■ Information shown ■
(begin)

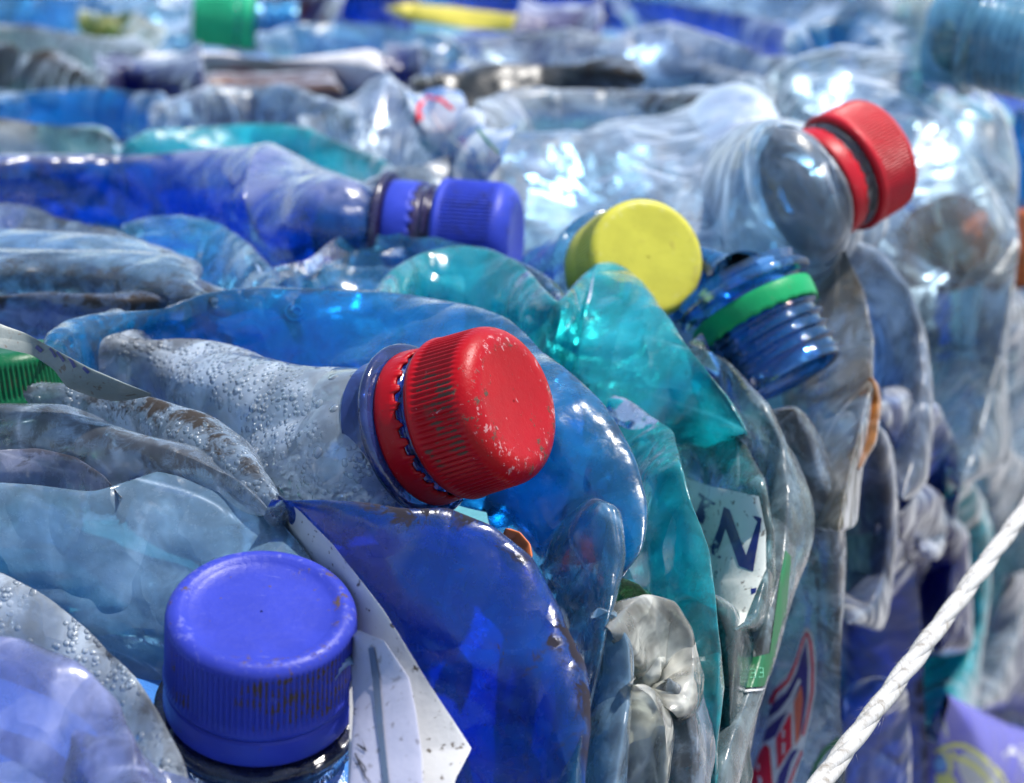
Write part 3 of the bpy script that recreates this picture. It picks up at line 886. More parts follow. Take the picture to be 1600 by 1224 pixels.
T_([(-480, 628), (-60, 632), (0, 638), (100, 652), (200, 684), (300, 712), (370, 745), (415, 790), (430, 810)], [(-480, 720), (-60, 720), (0, 715), (100, 720), (200, 760), (300, 775), (360, 795), (410, 815), (430, 820)], GREY,
   'dusty clear pleat running from the left edge to the white card', 66, amp=0.0022, size=0.018, lift=(0.004, -0.012), bulge=(0.35, 0.2))
T_([(-480, 598), (-60, 600), (0, 604), (120, 607), (230, 622), (300, 658), (370, 702), (425, 765), (440, 800)], [(-480, 690), (-60, 690), (0, 690), (120, 700), (220, 720), (300, 750), (360, 780), (410, 815), (440, 820)], plastic('grey beaded', (0.80, 0.86, 0.90), body=(0.50, 0.64, 0.80), opac=0.45, beads=0.8, dirt=0.6, white=0.4, frost=0.4),
   'grey folded bottle with beads in its crease under the green cap', 67, amp=0.0026, size=0.018, lift=(0.004, -0.012), bulge=(0.3, 0.2))
# cobalt bottle
T_([(425, 775), (520, 782), (620, 795), (700, 790), (770, 822), (835, 872), (880, 955), (905, 1045), (914, 1140), (916, 1260)],
   [(420, 900), (470, 960), (530, 1020), (590, 1090), (640, 1150), (680, 1220), (700, 1280), (720, 1330), (740, 1360), (760, 1380)], COBALT,
   'big cobalt blue bottle with a dusty shoulder below the red cap', 68, amp=0.0036, size=0.026, bulge=(0.17, 0.15), lift=(0.008, -0.02), pw=1.0)
# the white card and the flap in front of it
card = T_([(432, 770), (470, 800), (520, 850), (600, 955), (735, 1170), (712, 1215), (690, 1290)], [(425, 800), (450, 850), (480, 900), (520, 960), (545, 1060), (545, 1150), (540, 1290)], WHITE,
   'flat dirty white card wedged between the violet blue cap and the cobalt bottle', 70, name='white_card', cat='card', linear=True, bulge=(0.02, 0.015), amp=0.0010, size=0.016, lift=(0.006, -0.006))
flap = T_([(560, 985), (600, 1000), (640, 1060), (650, 1110), (660, 1180), (664, 1290)], [(545, 1000), (550, 1060), (552, 1110), (550, 1150), (548, 1200), (540, 1290)], paper_mat('grey paper', (0.42, 0.42, 0.52), dirt=0.5),
   'torn grey flap lying on the flat white card', 71, name='paper_flap', cat='card', linear=True, bulge=(0.05, 0.01), amp=0.0009, size=0.014, lift=(0.0105, -0.001))

# wedge with stripes above the green cap
STR = paper_mat('wrapper back', (0.15, 0.18, 0.175), dirt=0.9)
strip = T_([(-300, 430, 0.022), (-60, 482, 0.022), (0, 503, 0.020), (40, 518, 0.018), (85, 545, 0.016), (140, 577, 0.014), (190, 598, 0.012), (235, 615, 0.008)],
   [(-300, 490, 0.018), (-60, 530, 0.018), (0, 546, 0.016), (50, 556, 0.014), (85, 578, 0.012), (105, 606, 0.009), (150, 622, 0.007), (230, 632, 0.004)], STR,
   'grimy wrapper strip with navy stripes folded over the green cap', 72, name='wrapper_strip', cat='wrapper', bulge=(0.10, 0.1), amp=0.0006, size=0.014)
# azure bottle behind the red cap
azb = T_([(60, 560), (110, 520), (200, 488), (300, 464), (420, 457), (560, 459), (650, 467), (740, 480), (800, 500), (850, 530), (882, 566), (940, 640), (982, 712), (1008, 790), (1004, 860), (975, 900)],
   [(120, 600), (200, 600), (300, 620), (400, 640), (500, 680), (560, 720), (640, 760), (700, 780), (740, 790), (780, 800), (800, 810), (830, 840), (850, 870), (870, 900), (890, 920), (900, 930)], AZURE,
   'bright azure bottle arching behind the scuffed red cap and over the bale edge', 73, bulge=(0.2, 0.15), amp=0.0032, size=0.028, lift=(0.010, -0.016), pw=1.3)
T_([(-480, 475), (-60, 468), (0, 461), (80, 458), (190, 470), (300, 466), (360, 462)], [(-480, 570), (-60, 565), (0, 560), (80, 560), (150, 550), (220, 530), (300, 520)], plastic('dusty blue pet', (0.45, 0.62, 0.85), body=(0.30, 0.38, 0.55), opac=0.4, dirt=0.6, white=0.3),
   'dusty grey blue bottle wall left of the azure bottle', 74, lift=(0.007, -0.012))
T_([(-480, 440), (-60, 433), (0, 430), (80, 427), (180, 438), (280, 460), (340, 474)], [(-480, 480), (-60, 480), (0, 480), (80, 480), (180, 480), (260, 485), (320, 485)], CLEAR,
   'narrow clear fold at the left edge above the dusty grey blue wall', 75, lift=(0.009, -0.010), amp=0.002)
T_([(-480, 380), (-60, 384), (0, 388), (70, 398), (150, 415), (230, 440), (290, 462), (320, 472)], [(-480, 450), (-60, 450), (0, 450), (80, 452), (160, 465), (220, 475), (270, 480), (300, 482)], PALEB,
   'wet pale blue bottle end at the left edge, second fold below the royal blue bottle', 76, amp=0.003, size=0.02, lift=(0.007, -0.012))
T_([(-480, 320), (-60, 314), (0, 316), (70, 325), (150, 348), (230, 385), (290, 425), (318, 460)], [(-480, 440), (-60, 440), (0, 440), (70, 445), (140, 455), (200, 468), (250, 478), (290, 482)], plastic('wet clear blue', (0.70, 0.85, 0.97), body=(0.48, 0.60, 0.76), opac=0.3, beads=0.5, dirt=0.35, white=0.6, frost=0.4),
   'wet clear bottle end shining directly below the royal blue bottle', 77, amp=0.0036, size=0.024, lift=(0.007, -0.012))
T_([(190, 350), (230, 338), (290, 337), (350, 352), (392, 385), (415, 425), (424, 465)], [(200, 470), (240, 480), (290, 485), (330, 485), (370, 485), (400, 482), (418, 478)], AZUREC,
   'rounded clear blue bottle end beside the wet bottles', 78, amp=0.004, size=0.022, lift=(0.006, -0.012), bulge=(0.2, 0.15))
T_([(405, 425), (470, 392), (525, 362), (560, 346), (610, 352), (660, 366), (730, 380), (800, 398), (850, 430), (885, 480)], [(405, 480), (470, 490), (530, 490), (590, 490), (650, 490), (700, 490), (750, 495), (800, 500), (840, 510), (870, 520)], AZUREC,
   'crinkled azure bottle glittering in front of the bright blue cap', 79, amp=0.0045, size=0.022, lift=(0.006, -0.012))
# teal bottle
T_([(590, 470), (620, 420), (660, 395), (710, 387), (770, 391), (812, 412), (845, 450), (870, 478), (890, 462), (905, 435), (930, 416), (965, 413), (1000, 436), (1045, 495), (1090, 560), (1135, 620), (1168, 678)],
   [(570, 520), (620, 530), (680, 540), (740, 550), (790, 560), (830, 580), (860, 600), (885, 620), (905, 640), (930, 660), (960, 670), (985, 680), (1010, 690), (1050, 700), (1090, 700), (1130, 700), (1160, 695)], TEAL,
   'turquoise bottle folded over with a hump below the yellow cap', 80, amp=0.0022, size=0.030, bulge=(0.16, 0.12), lift=(0.008, -0.012), pw=1.2)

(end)

■ Exercise requirements ■
Leave the images out, please, and restate each line word for word.

■ Exercise output ■
Write part 3 of the bpy script that recreates this picture. It picks up at line 886. More parts follow. Take the picture to be 1600 by 1224 pixels.
T_([(-480, 628), (-60, 632), (0, 638), (100, 652), (200, 684), (300, 712), (370, 745), (415, 790), (430, 810)], [(-480, 720), (-60, 720), (0, 715), (100, 720), (200, 760), (300, 775), (360, 795), (410, 815), (430, 820)], GREY,
   'dusty clear pleat running from the left edge to the white card', 66, amp=0.0022, size=0.018, lift=(0.004, -0.012), bulge=(0.35, 0.2))
T_([(-480, 598), (-60, 600), (0, 604), (120, 607), (230, 622), (300, 658), (370, 702), (425, 765), (440, 800)], [(-480, 690), (-60, 690), (0, 690), (120, 700), (220, 720), (300, 750), (360, 780), (410, 815), (440, 820)], plastic('grey beaded', (0.80, 0.86, 0.90), body=(0.50, 0.64, 0.80), opac=0.45, beads=0.8, dirt=0.6, white=0.4, frost=0.4),
   'grey folded bottle with beads in its crease under the green cap', 67, amp=0.0026, size=0.018, lift=(0.004, -0.012), bulge=(0.3, 0.2))
# cobalt bottle
T_([(425, 775), (520, 782), (620, 795), (700, 790), (770, 822), (835, 872), (880, 955), (905, 1045), (914, 1140), (916, 1260)],
   [(420, 900), (470, 960), (530, 1020), (590, 1090), (640, 1150), (680, 1220), (700, 1280), (720, 1330), (740, 1360), (760, 1380)], COBALT,
   'big cobalt blue bottle with a dusty shoulder below the red cap', 68, amp=0.0036, size=0.026, bulge=(0.17, 0.15), lift=(0.008, -0.02), pw=1.0)
# the white card and the flap in front of it
card = T_([(432, 770), (470, 800), (520, 850), (600, 955), (735, 1170), (712, 1215), (690, 1290)], [(425, 800), (450, 850), (480, 900), (520, 960), (545, 1060), (545, 1150), (540, 1290)], WHITE,
   'flat dirty white card wedged between the violet blue cap and the cobalt bottle', 70, name='white_card', cat='card', linear=True, bulge=(0.02, 0.015), amp=0.0010, size=0.016, lift=(0.006, -0.006))
flap = T_([(560, 985), (600, 1000), (640, 1060), (650, 1110), (660, 1180), (664, 1290)], [(545, 1000), (550, 1060), (552, 1110), (550, 1150), (548, 1200), (540, 1290)], paper_mat('grey paper', (0.42, 0.42, 0.52), dirt=0.5),
   'torn grey flap lying on the flat white card', 71, name='paper_flap', cat='card', linear=True, bulge=(0.05, 0.01), amp=0.0009, size=0.014, lift=(0.0105, -0.001))

# wedge with stripes above the green cap
STR = paper_mat('wrapper back', (0.15, 0.18, 0.175), dirt=0.9)
strip = T_([(-300, 430, 0.022), (-60, 482, 0.022), (0, 503, 0.020), (40, 518, 0.018), (85, 545, 0.016), (140, 577, 0.014), (190, 598, 0.012), (235, 615, 0.008)],
   [(-300, 490, 0.018), (-60, 530, 0.018), (0, 546, 0.016), (50, 556, 0.014), (85, 578, 0.012), (105, 606, 0.009), (150, 622, 0.007), (230, 632, 0.004)], STR,
   'grimy wrapper strip with navy stripes folded over the green cap', 72, name='wrapper_strip', cat='wrapper', bulge=(0.10, 0.1), amp=0.0006, size=0.014)
# azure bottle behind the red cap
azb = T_([(60, 560), (110, 520), (200, 488), (300, 464), (420, 457), (560, 459), (650, 467), (740, 480), (800, 500), (850, 530), (882, 566), (940, 640), (982, 712), (1008, 790), (1004, 860), (975, 900)],
   [(120, 600), (200, 600), (300, 620), (400, 640), (500, 680), (560, 720), (640, 760), (700, 780), (740, 790), (780, 800), (800, 810), (830, 840), (850, 870), (870, 900), (890, 920), (900, 930)], AZURE,
   'bright azure bottle arching behind the scuffed red cap and over the bale edge', 73, bulge=(0.2, 0.15), amp=0.0032, size=0.028, lift=(0.010, -0.016), pw=1.3)
T_([(-480, 475), (-60, 468), (0, 461), (80, 458), (190, 470), (300, 466), (360, 462)], [(-480, 570), (-60, 565), (0, 560), (80, 560), (150, 550), (220, 530), (300, 520)], plastic('dusty blue pet', (0.45, 0.62, 0.85), body=(0.30, 0.38, 0.55), opac=0.4, dirt=0.6, white=0.3),
   'dusty grey blue bottle wall left of the azure bottle', 74, lift=(0.007, -0.012))
T_([(-480, 440), (-60, 433), (0, 430), (80, 427), (180, 438), (280, 460), (340, 474)], [(-480, 480), (-60, 480), (0, 480), (80, 480), (180, 480), (260, 485), (320, 485)], CLEAR,
   'narrow clear fold at the left edge above the dusty grey blue wall', 75, lift=(0.009, -0.010), amp=0.002)
T_([(-480, 380), (-60, 384), (0, 388), (70, 398), (150, 415), (230, 440), (290, 462), (320, 472)], [(-480, 450), (-60, 450), (0, 450), (80, 452), (160, 465), (220, 475), (270, 480), (300, 482)], PALEB,
   'wet pale blue bottle end at the left edge, second fold below the royal blue bottle', 76, amp=0.003, size=0.02, lift=(0.007, -0.012))
T_([(-480, 320), (-60, 314), (0, 316), (70, 325), (150, 348), (230, 385), (290, 425), (318, 460)], [(-480, 440), (-60, 440), (0, 440), (70, 445), (140, 455), (200, 468), (250, 478), (290, 482)], plastic('wet clear blue', (0.70, 0.85, 0.97), body=(0.48, 0.60, 0.76), opac=0.3, beads=0.5, dirt=0.35, white=0.6, frost=0.4),
   'wet clear bottle end shining directly below the royal blue bottle', 77, amp=0.0036, size=0.024, lift=(0.007, -0.012))
T_([(190, 350), (230, 338), (290, 337), (350, 352), (392, 385), (415, 425), (424, 465)], [(200, 470), (240, 480), (290, 485), (330, 485), (370, 485), (400, 482), (418, 478)], AZUREC,
   'rounded clear blue bottle end beside the wet bottles', 78, amp=0.004, size=0.022, lift=(0.006, -0.012), bulge=(0.2, 0.15))
T_([(405, 425), (470, 392), (525, 362), (560, 346), (610, 352), (660, 366), (730, 380), (800, 398), (850, 430), (885, 480)], [(405, 480), (470, 490), (530, 490), (590, 490), (650, 490), (700, 490), (750, 495), (800, 500), (840, 510), (870, 520)], AZUREC,
   'crinkled azure bottle glittering in front of the bright blue cap', 79, amp=0.0045, size=0.022, lift=(0.006, -0.012))
# teal bottle
T_([(590, 470), (620, 420), (660, 395), (710, 387), (770, 391), (812, 412), (845, 450), (870, 478), (890, 462), (905, 435), (930, 416), (965, 413), (1000, 436), (1045, 495), (1090, 560), (1135, 620), (1168, 678)],
   [(570, 520), (620, 530), (680, 540), (740, 550), (790, 560), (830, 580), (860, 600), (885, 620), (905, 640), (930, 660), (960, 670), (985, 680), (1010, 690), (1050, 700), (1090, 700), (1130, 700), (1160, 695)], TEAL,
   'turquoise bottle folded over with a hump below the yellow cap', 80, amp=0.0022, size=0.030, bulge=(0.16, 0.12), lift=(0.008, -0.012), pw=1.2)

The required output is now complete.